The author notes that the cases of assault or abuse of power between students and faculty have been largely dealt with under clear public rules, like other workplaces. Guidelines for student cases, however, have been unclearly regulated, as the Obama administrations' procedures have changed in the Department of Education. Additionally, campuses have their own contracts of sorts that students agree to when attending the university. These contracts make it the universities responsibility to investigate claims of sexual assault on campus, resulting in campus tribunals. Those on these campus tribunals are usually undertrained and not well equipped to handle issues of the law. So how can campuses better handle cases of sexual assaulton campus?

This blog relates to our class, because the author talks about the burden of proof in these cases of campus tribunals, which are not necessarily seeking legal repercussions for the perpetrators of sexual assault. As our justice system has decided, one method is proof beyond a reasonable doubt. This is the most stringent burden of proof, and in many sexual assault cases, it is impossible to prove exactly what happened. Most of these cases do not have strong evidence, beyond each person's memory of the event. Second is preponderance of the evidence, which is anything over 50%. This is a much weaker burden of proof, but it is often used in civil cases. Third is clear and convincing evidence, which is about anything over 75%. It is used in paternity and child custody cases.
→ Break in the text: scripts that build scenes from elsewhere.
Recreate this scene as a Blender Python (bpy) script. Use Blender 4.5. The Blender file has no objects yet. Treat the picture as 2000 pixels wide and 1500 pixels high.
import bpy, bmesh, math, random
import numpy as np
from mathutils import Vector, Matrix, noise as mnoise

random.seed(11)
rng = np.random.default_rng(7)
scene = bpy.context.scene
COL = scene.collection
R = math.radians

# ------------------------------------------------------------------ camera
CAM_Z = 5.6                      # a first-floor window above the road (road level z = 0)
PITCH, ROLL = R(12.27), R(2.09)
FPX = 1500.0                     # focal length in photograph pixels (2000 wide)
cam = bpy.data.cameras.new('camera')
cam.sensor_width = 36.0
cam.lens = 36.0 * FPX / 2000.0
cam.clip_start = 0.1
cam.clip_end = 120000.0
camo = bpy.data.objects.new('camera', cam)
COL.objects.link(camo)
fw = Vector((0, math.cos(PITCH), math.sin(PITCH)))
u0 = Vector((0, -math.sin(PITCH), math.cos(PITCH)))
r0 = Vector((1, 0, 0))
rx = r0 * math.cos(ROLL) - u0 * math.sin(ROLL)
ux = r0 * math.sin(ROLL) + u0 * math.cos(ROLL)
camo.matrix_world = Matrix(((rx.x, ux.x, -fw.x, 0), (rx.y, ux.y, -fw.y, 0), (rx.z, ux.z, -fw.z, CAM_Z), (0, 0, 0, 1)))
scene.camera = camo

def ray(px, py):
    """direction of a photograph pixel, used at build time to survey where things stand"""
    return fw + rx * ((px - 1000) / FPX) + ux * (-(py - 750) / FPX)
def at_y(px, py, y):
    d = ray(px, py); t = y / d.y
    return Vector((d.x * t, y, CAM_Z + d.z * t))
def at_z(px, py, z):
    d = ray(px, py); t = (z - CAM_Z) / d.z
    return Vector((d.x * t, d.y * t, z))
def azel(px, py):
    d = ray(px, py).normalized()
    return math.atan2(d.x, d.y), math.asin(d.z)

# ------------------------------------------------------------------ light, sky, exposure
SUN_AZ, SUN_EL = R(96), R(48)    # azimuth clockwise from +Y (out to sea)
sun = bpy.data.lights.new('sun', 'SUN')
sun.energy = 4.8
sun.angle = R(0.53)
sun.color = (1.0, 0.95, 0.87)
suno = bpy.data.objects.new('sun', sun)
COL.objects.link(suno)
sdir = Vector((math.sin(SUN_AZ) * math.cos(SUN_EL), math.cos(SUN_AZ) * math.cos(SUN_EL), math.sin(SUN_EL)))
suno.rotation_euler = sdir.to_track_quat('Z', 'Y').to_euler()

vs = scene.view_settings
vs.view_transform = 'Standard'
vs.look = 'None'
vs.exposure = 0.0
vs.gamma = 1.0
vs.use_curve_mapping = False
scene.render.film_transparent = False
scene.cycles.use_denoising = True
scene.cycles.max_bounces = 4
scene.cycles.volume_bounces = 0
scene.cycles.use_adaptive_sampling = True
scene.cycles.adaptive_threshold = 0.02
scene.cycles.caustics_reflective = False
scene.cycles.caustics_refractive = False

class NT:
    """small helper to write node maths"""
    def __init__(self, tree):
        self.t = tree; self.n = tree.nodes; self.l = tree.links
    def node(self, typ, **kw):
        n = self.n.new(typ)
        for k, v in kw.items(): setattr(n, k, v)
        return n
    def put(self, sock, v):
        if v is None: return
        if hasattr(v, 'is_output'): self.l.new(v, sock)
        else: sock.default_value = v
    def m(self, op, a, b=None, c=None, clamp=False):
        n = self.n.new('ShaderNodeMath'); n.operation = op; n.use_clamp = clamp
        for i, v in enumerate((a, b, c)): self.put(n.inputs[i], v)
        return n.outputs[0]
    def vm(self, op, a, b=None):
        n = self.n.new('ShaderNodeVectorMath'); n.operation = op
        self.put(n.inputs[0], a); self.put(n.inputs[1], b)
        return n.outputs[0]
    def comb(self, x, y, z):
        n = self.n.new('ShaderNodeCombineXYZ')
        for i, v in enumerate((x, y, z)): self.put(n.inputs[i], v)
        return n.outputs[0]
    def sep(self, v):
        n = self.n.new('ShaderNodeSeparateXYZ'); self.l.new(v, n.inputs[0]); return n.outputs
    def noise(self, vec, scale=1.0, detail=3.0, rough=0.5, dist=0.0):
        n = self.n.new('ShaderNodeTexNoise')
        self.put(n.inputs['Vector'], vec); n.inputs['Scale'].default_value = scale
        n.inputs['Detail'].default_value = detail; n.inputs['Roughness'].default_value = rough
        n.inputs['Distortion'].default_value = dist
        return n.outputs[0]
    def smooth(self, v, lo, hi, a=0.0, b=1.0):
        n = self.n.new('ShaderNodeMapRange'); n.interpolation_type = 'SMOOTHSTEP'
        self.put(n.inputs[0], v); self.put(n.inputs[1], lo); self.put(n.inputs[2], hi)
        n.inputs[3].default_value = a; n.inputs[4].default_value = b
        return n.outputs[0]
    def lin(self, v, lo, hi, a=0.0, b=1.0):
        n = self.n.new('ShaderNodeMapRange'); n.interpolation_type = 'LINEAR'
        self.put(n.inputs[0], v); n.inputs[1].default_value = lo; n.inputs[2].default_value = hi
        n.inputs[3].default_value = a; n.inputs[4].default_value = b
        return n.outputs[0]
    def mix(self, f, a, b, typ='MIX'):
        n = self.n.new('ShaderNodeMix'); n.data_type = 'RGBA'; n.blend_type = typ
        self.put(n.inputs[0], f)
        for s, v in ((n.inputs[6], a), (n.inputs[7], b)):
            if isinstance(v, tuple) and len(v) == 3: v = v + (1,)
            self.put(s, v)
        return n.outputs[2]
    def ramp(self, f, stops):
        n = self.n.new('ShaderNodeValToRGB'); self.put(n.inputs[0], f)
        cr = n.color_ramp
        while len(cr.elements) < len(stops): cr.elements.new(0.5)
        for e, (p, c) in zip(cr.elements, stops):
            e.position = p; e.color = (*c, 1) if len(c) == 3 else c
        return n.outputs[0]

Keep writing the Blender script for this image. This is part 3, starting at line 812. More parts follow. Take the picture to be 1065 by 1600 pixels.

So which level of burden of proof should college campuses employ when investigating claims of sexual assault?

For public service organization, I would focus specifically on agencies and state universities. As of now, colleges have the choice between the 50% and 75% rule, each supported by the Obama Admin and Department of Education respectively. Agencies like the Department of Education have a vested interest in bolstering and standardizing the procedure used by universities. Having a standardized level of burden of proof could make clear how likely someone is to be found guilty of committing sexual assault on campus, which could lead to more or less people coming forward as victims. The campus tribunals allow victims to avoid the criminal justice system, if they wish, while still receiving recognition and punishing perpetrators. If burden of proof is at the 75% level, this may deter individuals from coming forward. Public administrators should understand the potential risks of each burden of proof level, both in public agencies and universities themselves.